(Such) A long journey

What I started out as a review for the book Such a Long Journey by Rohinton Mistry became a comparative study on stories included in the English text books in school, say class 5. Such a long journey indeed!

We had three, Main-course, Workbook and Reader. Later we called them Textbook, Workbook and Non-detail.

As I started reading the book, I thought this and other short stories and novels by Rohinton Mistry and Amitav Ghosh should be included in English readers or non-detail. This book particularly, even teaches you a few words like it should.
I guess I thought that because the author wanted me to, being suggestive with his tiny bits of mockery of the English reader that we normally use when little Roshan starts thinking of the objects from an English lifestyle that she learnt in her convent school. It reminded me of my earliest memory of such an experience.
Banana split. That's what a 12 year old girl wanted when her mother meets a man who tries to sell her an umbrella in The Umbrella Man. My English teacher took us through the story of how the girl's attention was only on the banana split even as she narrated what her mother was doing but my teacher never explained what it was. Perhaps she didn't know it herself. How was she to know when she probably studied the same books we did that were passed on by Anglo Catholic nuns in convent schools two generations ago. We don't eat banana any other way except as a fruit itself. However, all the time I was taught that story as a lesson, in what I fail to understand, I kept wondering how good it must taste. Only a few weeks ago,  I saw a strawberry and banana split. I didn't taste it. I don't like banana any other way except as a fruit itself. Now strawberry is another thing. I never tasted the real fruit till I came to London. 
The Umbrella Man was written by Roald Dahl. And it was very well written but the girl visits a dentist in London and both a dentist and London, and of course the banana split, were such abstract concepts to me.
A Visit to the Dentist by Ogden Nash was much loved because it was funny and the author's first name was funny and it ends by saying why do you visit a dentist if the whole point was to keep your teeth in shape so you don't have to visit a dentist.
Occasionally we had one or two Indian writers but no one who wrote so simply for children, to teach them English in a way to include it in their lives.
There once was a story called Games at Twilight by Anita Desai. It's so disgusting in its description that along side banana splits and funny dentist visits, Indian childhood seemed miserable even though the kids were playing the ever enjoyable game of hide and seek in twilight like we all did especially during power cuts in the summer holidays. In a course on Indian contemporary writing later in college, I read parts of her daughters' novel, The Inheritance of Loss. It talked about all the insecurities of an Indian man in England including the way he shit; makes me wonder what she really thought about Indians. I agree people have insecurities, some more than others. Especially if you come to another country where you are not a citizen it can be an intimidating experience. But Kiran Desai made such misery out of it. At least she didn't write about children or for children, only for winning awards in western countries that want to hear about the suffering third world which she never even lived in. 

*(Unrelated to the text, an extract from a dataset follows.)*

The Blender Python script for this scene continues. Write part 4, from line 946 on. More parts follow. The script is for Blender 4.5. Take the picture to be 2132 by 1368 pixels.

There were also other stories by Amrita Pritam like The Stench of Kerosene - so strong so vivid. That was a story to tell even though it's a story of misery but told to help mould you into a better human being. 
Bit stories like that were rare and more like Mulakraj Anand who wrote about two milk maids, Hiro and Besanto who are selling milk to a leccroius store-owner who prefers to buy Besanto's milk. (The story does say Besanto's milk, such poor English or a disgusting pun intended, I know not).

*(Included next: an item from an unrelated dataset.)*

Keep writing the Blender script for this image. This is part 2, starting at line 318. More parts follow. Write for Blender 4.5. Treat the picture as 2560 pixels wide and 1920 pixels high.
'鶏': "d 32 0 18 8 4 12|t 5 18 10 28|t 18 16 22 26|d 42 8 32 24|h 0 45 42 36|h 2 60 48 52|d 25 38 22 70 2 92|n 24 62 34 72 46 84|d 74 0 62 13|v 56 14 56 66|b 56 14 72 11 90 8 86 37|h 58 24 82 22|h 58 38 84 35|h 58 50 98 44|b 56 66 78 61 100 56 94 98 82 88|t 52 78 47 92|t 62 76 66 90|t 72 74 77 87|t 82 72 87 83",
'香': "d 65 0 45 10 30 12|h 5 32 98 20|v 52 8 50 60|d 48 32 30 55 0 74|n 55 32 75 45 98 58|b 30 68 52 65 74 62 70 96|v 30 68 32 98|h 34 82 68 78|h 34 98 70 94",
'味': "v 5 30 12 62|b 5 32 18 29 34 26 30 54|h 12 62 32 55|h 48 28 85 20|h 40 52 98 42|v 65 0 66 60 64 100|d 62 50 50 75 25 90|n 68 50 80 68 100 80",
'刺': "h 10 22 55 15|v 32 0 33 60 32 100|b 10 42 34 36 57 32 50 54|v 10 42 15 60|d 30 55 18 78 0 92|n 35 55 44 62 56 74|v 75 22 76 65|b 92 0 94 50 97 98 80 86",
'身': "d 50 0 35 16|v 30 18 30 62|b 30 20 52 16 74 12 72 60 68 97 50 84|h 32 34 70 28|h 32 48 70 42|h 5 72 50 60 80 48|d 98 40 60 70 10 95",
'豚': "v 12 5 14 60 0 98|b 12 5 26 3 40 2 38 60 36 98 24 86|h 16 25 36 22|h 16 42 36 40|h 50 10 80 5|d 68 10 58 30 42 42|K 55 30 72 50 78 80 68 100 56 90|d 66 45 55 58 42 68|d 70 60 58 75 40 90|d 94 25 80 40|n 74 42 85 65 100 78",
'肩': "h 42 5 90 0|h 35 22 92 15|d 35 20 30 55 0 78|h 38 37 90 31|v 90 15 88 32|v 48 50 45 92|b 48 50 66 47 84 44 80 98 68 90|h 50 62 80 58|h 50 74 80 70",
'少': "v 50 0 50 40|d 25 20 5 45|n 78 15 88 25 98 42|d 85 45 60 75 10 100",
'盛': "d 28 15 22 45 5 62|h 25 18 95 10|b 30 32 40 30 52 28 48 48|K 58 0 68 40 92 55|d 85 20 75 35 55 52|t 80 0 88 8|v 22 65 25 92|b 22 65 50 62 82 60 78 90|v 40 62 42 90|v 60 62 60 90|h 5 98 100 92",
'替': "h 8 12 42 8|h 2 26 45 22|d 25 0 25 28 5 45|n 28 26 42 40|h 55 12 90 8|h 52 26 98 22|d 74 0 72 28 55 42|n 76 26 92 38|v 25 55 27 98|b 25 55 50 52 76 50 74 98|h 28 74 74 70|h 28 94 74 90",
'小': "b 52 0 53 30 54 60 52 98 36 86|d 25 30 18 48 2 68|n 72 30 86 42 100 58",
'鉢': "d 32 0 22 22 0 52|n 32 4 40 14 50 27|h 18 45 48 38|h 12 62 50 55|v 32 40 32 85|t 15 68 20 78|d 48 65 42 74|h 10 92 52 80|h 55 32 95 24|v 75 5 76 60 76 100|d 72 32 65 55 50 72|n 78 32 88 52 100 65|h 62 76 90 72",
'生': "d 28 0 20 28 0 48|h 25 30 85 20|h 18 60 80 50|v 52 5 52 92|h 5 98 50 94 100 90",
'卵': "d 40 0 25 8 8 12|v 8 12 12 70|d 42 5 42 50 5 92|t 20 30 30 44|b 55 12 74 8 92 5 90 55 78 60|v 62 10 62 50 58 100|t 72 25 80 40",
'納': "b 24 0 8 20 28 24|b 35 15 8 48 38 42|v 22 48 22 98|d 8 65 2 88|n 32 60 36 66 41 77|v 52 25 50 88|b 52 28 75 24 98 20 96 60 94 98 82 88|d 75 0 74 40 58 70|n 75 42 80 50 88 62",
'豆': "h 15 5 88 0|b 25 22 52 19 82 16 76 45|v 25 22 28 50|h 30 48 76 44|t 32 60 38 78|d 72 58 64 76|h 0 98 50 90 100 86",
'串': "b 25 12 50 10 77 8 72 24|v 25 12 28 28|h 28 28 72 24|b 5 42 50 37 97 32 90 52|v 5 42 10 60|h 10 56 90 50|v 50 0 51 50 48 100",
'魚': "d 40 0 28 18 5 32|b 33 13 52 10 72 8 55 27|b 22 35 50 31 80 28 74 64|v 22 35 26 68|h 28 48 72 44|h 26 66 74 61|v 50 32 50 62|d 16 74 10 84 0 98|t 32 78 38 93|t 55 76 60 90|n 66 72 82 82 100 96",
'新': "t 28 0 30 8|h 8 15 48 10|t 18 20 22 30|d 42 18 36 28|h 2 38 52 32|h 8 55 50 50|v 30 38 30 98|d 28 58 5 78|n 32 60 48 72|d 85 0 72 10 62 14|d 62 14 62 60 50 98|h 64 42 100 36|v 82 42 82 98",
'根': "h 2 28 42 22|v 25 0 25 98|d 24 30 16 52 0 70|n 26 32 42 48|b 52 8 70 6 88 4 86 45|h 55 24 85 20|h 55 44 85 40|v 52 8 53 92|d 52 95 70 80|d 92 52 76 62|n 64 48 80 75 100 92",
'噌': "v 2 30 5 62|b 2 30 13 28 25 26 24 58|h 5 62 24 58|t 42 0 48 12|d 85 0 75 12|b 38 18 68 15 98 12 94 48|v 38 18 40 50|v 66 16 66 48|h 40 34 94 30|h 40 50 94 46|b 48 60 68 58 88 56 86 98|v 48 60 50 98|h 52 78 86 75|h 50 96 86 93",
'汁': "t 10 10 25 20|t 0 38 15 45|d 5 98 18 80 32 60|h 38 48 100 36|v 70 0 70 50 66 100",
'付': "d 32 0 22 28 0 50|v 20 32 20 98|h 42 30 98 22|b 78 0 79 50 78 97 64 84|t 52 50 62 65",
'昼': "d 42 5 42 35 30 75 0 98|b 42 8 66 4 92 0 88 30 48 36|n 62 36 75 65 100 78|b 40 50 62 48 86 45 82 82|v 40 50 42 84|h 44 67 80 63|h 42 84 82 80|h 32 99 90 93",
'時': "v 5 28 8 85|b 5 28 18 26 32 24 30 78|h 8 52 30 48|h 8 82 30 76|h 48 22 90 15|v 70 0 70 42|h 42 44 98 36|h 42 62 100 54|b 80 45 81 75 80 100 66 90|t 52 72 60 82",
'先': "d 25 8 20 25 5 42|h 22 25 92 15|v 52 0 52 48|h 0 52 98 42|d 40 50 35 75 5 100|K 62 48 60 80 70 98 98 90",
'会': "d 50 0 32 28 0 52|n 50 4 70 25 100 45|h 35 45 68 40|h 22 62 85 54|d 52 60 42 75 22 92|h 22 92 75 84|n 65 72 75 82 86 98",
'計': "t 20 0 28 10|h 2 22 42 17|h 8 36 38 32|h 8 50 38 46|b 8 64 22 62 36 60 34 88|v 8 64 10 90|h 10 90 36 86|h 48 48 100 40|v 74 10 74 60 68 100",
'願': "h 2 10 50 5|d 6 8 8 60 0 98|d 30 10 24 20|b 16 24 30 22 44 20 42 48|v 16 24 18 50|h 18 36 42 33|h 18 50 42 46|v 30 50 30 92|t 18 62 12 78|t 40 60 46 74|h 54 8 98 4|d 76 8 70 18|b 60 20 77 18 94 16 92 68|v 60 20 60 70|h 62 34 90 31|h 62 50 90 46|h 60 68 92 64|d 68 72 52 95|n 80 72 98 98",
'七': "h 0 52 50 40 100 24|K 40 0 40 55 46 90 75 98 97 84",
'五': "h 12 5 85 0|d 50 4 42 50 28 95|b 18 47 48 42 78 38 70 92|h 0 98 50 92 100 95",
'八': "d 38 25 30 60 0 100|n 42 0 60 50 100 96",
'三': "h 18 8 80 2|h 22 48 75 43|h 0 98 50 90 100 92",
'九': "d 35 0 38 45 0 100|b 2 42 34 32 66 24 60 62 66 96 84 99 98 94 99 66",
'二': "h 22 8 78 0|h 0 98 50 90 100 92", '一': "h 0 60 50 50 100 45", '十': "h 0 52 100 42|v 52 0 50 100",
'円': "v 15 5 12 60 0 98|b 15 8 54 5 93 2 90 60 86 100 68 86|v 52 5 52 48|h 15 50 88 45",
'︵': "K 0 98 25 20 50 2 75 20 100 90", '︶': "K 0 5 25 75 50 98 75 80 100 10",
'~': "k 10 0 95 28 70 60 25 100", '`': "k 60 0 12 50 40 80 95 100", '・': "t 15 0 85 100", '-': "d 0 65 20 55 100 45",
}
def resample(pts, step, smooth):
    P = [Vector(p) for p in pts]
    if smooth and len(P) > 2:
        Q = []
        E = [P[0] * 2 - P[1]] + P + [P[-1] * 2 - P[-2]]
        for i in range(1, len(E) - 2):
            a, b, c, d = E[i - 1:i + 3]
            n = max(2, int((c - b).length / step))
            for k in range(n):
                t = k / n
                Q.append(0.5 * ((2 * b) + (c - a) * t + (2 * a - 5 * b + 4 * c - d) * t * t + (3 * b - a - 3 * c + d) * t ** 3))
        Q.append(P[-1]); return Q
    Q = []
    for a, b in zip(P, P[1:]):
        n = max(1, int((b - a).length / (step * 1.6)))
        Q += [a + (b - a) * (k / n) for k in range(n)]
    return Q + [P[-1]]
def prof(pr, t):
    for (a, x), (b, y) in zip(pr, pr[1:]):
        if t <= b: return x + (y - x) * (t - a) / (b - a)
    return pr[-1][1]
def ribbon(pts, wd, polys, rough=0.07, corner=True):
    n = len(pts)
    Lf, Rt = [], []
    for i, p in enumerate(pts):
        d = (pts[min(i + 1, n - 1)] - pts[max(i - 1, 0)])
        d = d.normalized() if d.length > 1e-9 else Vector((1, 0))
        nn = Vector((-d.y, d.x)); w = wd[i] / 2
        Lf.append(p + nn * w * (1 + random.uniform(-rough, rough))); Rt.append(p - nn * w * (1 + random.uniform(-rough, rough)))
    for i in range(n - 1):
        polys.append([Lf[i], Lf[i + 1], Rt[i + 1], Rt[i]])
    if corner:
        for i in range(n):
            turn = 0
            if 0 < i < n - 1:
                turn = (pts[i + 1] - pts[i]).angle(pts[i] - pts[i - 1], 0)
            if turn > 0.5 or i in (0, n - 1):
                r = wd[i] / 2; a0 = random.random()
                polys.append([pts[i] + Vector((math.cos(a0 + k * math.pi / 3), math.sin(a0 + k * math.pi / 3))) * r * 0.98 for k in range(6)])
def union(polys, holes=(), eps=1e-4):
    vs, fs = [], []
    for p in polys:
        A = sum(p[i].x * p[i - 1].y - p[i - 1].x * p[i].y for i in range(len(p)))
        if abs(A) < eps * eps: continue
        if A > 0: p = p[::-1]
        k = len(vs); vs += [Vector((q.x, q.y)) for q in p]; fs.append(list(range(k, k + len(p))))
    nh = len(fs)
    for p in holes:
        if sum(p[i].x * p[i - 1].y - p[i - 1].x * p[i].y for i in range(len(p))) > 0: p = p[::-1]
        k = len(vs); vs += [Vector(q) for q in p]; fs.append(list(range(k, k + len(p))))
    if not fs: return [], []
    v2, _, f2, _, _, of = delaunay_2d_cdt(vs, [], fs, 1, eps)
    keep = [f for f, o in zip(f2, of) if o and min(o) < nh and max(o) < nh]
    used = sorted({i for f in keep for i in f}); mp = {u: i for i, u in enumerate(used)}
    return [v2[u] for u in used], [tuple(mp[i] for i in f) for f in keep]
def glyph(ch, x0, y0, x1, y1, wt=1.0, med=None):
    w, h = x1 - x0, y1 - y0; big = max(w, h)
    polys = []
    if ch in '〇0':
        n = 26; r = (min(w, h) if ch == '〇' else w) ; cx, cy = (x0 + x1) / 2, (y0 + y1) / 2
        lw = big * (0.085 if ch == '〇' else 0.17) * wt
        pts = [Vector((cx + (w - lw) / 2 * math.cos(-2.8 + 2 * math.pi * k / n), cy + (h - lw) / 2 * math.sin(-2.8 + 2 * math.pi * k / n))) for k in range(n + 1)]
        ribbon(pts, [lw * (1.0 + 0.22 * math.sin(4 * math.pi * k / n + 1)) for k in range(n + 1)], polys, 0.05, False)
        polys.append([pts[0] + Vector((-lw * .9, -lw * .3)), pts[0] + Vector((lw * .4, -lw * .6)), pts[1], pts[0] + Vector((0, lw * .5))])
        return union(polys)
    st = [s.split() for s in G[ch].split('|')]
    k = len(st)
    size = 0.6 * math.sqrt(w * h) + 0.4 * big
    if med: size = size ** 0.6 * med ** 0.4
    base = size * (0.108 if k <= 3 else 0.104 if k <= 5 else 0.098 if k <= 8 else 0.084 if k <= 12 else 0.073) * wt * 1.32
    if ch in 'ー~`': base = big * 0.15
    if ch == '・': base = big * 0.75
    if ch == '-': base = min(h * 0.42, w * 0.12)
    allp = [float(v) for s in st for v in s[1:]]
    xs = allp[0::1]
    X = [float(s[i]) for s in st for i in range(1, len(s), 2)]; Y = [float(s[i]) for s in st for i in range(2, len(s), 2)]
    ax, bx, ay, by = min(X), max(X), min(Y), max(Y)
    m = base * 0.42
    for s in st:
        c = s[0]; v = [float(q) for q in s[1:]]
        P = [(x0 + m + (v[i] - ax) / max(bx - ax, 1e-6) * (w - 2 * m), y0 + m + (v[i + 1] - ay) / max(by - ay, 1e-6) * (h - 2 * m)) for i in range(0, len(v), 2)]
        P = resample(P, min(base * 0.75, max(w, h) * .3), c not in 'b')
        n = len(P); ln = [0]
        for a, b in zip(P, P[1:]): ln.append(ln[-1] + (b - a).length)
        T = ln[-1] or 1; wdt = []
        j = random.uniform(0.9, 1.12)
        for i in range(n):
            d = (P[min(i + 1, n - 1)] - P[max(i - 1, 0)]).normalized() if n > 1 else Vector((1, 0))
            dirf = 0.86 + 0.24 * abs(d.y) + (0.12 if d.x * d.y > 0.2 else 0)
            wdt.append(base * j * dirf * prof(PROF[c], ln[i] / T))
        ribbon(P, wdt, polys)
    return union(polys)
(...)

Compared to these Indian writers, the way Amitav Ghosh describes characters and incidents is incredibly beautiful. I remember not long ago I said it must be a delight to be one of his characters, no matter how small. Rohinton Mistry is similar and there is also an added innocence and magic to his characters and stories and descriptions, may be because I've read only his stories on children and simple adults who have senseless insecurities and small blemishes like we all do.
It's sad that such writers who degrade the entire population of India get included in curriculum, but Rohinton Mistry is excluded because one of his characters from a community in India made a derogatory statement towards another community in India. Sure it's wrong to teach kids about degrading any community or to think it's OK to say such things but losing confidence by degrading yourself didn't help either! Games at Twilight just makes you hate your childhood.